Shareholders slap Citi's wrist over pay

Investors have voted against the Citigroup pay scheme under which boss Vikram Pandit was paid $15m last year.

by Andrew Saunders
Last Updated: 10 May 2012
Over half of shareholders (55%) voted against the package, which also covered other senior directors’ pay. The giant US bank has thus earned the unwelcome tag of being the first such Wall Street institution to suffer a shareholder revolt at the hands of the Dodd-Frank ‘Say on pay’ rules. Not something that is likely to be appearing in its corporate video any time soon.

The vote is however only advisory and won’t in itself force a change of policy, although it is a pretty major embarrassment for Pandit and the rest of the board. The timing could also hardly be worse, as last month the Federal Reserve refused to allow Citigroup to pay a larger dividend saying the bank was not yet sufficiently financially robust to do so. There may well be a score-settling element to this latest setback.

Pandit of course is the boss who famously took a mere $1 salary in 2010 as public penance for the bank’s disastrous post-crash performance. Between 2007 when he took over and the end of last year, the shareprice collapsed by 90%, and the bank had to be rescued by a $45bn government bail out in 2008.

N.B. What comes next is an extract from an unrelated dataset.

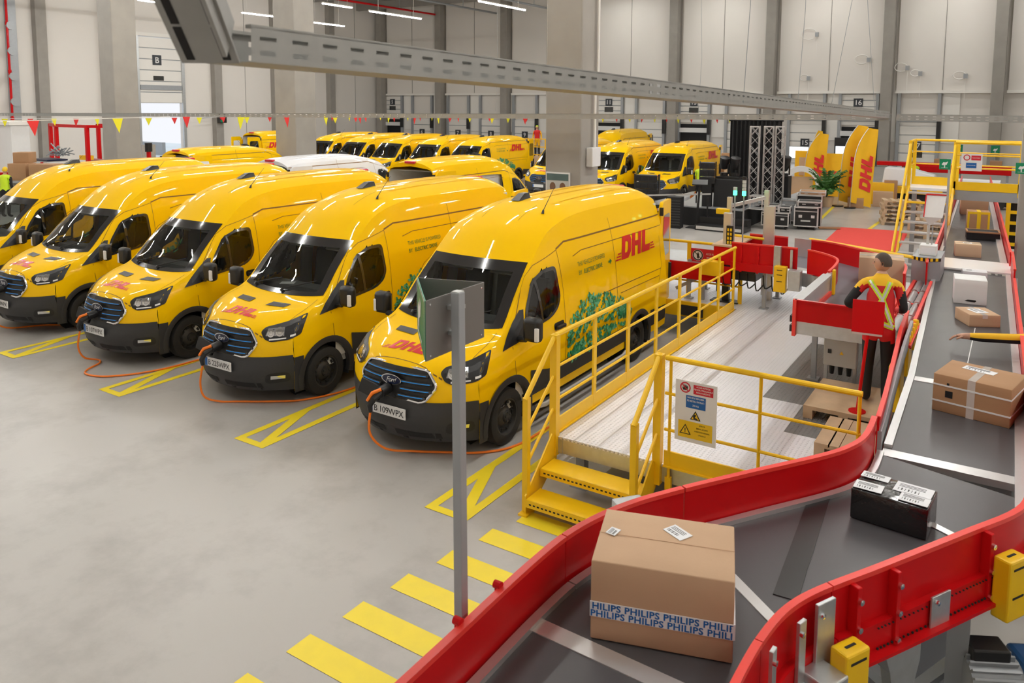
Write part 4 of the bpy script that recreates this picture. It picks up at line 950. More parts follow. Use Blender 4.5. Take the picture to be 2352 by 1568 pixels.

If he was hoping that this gesture would be enough to ward off further pay trouble he must be feeling pretty disappointed today. Many analysts and large investors seem to believe that it is high time something was done about Citi’s reward programme, whose profit targets are seen as encouraging rewards for failure by being too lax. Shareholders are also not keen on the way that apparently empirical measures like the quality of talent management and culture are also used to trigger bonus payments.

Of course the wider question is whether the vote make much impression elsewhere on Wall Street, or in the corporate world in general? MT remains sceptical on that subject - executive pay maybe a hot topic again but shareholders cannot be relied upon to police it effectively, as Simon Caulkin’s in-depth report from the April issue of MT explains.

Outgoing Citigroup chairman Richard Parsons described the result of the vote as ‘serious’ and said that directors would meet investors to discuss their objections. What the result of those meetings will be remains to be seen, although we’re guessing that some fairly unvarnished words may be used. There may be an opening for anyone who can make up a few Citigroup branded tin helmets, sharpish.